If Cook is being sincere, and not merely paying nice lip service in the middle of a hardware revenue slump, then it has huge implications on product direction. I’m wary that they might tread off the golden path, especially as internet services isn’t exactly something the company has shown to be comfortable with executing, but there are potential positive repercussions as well.

There’s a chance Apple dabbles in low-margin products as a result, for example. Selling customers high margin hardware and expecting associated high margin services purchases as well is far less compelling than a Kindle-esque strategy with cheaper hardware dependent upon ecosystem purchases. Arguably, Apple TV is destined to be exactly that. A cheap box with an assumed reliance on Apple subscription services.

On the negative side, I do think this means free iCloud storage will continue to be crippled for the foreseeable future with Apple encouraging people onto paid tiers. There’s a chance they bump the free quota slightly (currently 5 GB) but more likely is boost upsell opportunities for the paid plans. For example, I would not be surprised if Apple doubled the $0.99 per month tier to a 100 GB limit soon, up from 50 GB today. This is similar to how Apple pushed hardware ASP higher by keeping 16 GB model around and instead bumping the mid-tier to 64 GB.

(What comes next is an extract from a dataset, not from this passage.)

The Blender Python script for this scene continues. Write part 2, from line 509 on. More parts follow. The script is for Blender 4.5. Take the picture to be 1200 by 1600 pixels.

Cook referred to Apple Music as Apple’s ‘first’ subscription service. You don’t need to be a seer to expect that more are coming. The prime candidate is something I dubiously dub ‘Apple Video’, the long-rumoured skinny bundle cable streaming service. Although Apple Video makes most sense in the context of Apple TV, it will certainly be available on every iOS device and Mac, maybe Android even. A video service can also be priced higher than music streaming, I would guess around the $30 price point, which is good news on the revenue growth front.

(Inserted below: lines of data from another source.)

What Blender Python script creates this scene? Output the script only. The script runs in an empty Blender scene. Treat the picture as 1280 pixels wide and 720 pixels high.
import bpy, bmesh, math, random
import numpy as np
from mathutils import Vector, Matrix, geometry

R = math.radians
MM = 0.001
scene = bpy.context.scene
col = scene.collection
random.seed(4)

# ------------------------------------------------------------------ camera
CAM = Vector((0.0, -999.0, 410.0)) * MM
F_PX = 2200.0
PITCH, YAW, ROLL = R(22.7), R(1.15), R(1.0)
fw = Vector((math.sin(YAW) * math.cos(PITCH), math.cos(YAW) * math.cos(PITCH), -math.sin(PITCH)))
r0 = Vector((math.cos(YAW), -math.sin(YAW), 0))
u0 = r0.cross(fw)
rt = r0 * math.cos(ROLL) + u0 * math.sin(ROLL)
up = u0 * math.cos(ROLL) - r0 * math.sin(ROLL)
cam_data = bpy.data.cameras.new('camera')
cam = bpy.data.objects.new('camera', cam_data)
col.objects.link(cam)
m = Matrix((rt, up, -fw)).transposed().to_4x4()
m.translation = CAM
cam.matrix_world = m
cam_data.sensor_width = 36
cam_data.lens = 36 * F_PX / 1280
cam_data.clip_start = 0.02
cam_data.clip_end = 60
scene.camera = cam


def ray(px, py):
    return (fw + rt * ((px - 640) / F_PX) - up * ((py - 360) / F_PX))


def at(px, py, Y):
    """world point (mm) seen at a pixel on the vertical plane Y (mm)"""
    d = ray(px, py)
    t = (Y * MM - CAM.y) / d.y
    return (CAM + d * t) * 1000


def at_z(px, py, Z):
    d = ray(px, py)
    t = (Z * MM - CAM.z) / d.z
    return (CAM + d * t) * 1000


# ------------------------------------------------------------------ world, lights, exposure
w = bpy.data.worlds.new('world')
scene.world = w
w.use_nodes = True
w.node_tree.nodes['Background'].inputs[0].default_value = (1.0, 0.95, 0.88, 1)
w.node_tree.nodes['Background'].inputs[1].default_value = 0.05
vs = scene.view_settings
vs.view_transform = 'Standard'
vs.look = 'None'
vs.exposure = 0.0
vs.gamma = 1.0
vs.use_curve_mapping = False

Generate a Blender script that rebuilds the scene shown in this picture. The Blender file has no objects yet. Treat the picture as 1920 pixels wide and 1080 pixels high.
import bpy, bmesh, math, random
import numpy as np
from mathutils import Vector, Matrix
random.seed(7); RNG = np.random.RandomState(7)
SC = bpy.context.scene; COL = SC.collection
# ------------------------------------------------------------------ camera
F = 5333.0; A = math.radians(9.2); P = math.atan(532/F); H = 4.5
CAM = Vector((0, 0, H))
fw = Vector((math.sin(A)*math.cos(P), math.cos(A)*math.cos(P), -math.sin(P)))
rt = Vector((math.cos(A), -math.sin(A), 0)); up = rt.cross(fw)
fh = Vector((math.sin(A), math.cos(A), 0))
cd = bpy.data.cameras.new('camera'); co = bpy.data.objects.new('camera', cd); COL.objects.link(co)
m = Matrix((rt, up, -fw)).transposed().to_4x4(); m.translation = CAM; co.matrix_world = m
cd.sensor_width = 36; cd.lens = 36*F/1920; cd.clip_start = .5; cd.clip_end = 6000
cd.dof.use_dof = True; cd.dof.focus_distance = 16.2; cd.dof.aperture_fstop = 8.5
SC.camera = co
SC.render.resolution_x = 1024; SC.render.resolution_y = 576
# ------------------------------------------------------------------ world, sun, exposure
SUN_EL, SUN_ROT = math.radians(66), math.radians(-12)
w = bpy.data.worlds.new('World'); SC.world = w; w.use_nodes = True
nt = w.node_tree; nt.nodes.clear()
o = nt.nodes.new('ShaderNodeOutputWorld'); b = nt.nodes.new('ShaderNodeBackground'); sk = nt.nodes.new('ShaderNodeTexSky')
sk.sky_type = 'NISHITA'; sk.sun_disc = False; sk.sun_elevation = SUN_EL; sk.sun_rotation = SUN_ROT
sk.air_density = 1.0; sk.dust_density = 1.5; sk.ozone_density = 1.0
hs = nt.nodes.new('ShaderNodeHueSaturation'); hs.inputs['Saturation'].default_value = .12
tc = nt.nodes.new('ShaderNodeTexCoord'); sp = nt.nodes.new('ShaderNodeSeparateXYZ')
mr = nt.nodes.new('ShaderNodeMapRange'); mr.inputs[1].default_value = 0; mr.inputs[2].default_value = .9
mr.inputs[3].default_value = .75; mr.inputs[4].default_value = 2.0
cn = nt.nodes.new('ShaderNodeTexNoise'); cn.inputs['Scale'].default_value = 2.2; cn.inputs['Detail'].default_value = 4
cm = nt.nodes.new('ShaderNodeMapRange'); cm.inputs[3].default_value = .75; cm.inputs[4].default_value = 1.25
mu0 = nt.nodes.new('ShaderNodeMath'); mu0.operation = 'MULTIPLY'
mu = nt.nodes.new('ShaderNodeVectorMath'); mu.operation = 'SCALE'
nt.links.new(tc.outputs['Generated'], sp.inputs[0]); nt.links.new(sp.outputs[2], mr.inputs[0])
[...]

In the earnings call, it was noted that a big part of Services revenue growth is being driven by the App Store. This is entering dangerous territory for me, where Apple’s motivations are warped too far towards money rather than doing what is best for its developer community, in which I participate. Rumours of paid search are suddenly far more difficult to dismiss.

There are ways that Apple could boost revenue from the App Store that also simultaneously benefit developers and customers. If Apple can increase App Store monetisation for developers, it will see higher returns through the 30% cut. Specifically, Apple would need to increase income generation on monetisation platforms that it controls, like In-App Purchase or the initial upfront price of paid apps.

Avenues like ads can make developers rich but Apple gets nothing. It’s a leak of money that channels through their platform but they don’t get a slice of. Apple is backing out of the iAd business completely. Most of the richest developers on the App Store today make a large proportion of their income via advertising. Apple gets nothing.

If they could foster alternative monetisation strategies that go through their first-party payment systems and make developers switch away from advertising, Apple would be making money where they were previously making nothing. Successfully executing this would reduce the number of ads in apps whilst making Apple more money. That’s a win for customers, developers and Apple. Easy to say, way harder to actually find such monetisation avenues and do it.

Looking at the harsh realities, though, it is extremely difficult to see how any of this stuff adds meaningful revenue to Apple’s balance sheet. If the company wants to empower its future growth through its services businesses, it needs to offset billions of dollars of declining hardware revenue. Writing off billion dollar businesses as small sounds so flippant but for Apple it is true.

Apple Music has 13 million customers paying $10 a month right now. That’s $1.5 billion a year. Apple’s total yearly revenue for 2015 was approximately $230 billion. Apple Music is teensy-tiny on revenue terms. (No idea on profit, I’d guess it has around 30% margins). By the way, there is also a cannibalisation factor to account for here. People buying Apple Music will (logically) cut spending on iTunes downloads.

Perhaps, the way Apple drives non-negligible revenue growth is by a combination of many different things. For the last five years, Apple is the iPhone. In the future, maybe Apple is more of an ensemble affair with many different streams contributing to its overall numbers. There won’t be a single service that rivals its hardware income but a grouping of App Store income, Apple Music, (rumoured) Apple Video, iCloud tiers and whatever else could.

There’s nothing wrong with diversification per se but it is a change to how the company used to operate. Around the launch of iPad mini, there’s an obvious breakpoint in company strategy where they expanded from a couple of flagships to a myriad of variants in each category. The days of Apple’s products ‘all fitting on one table’ are long gone. If services do grow significantly, the metaphor really breaks down as its products would be intangibles.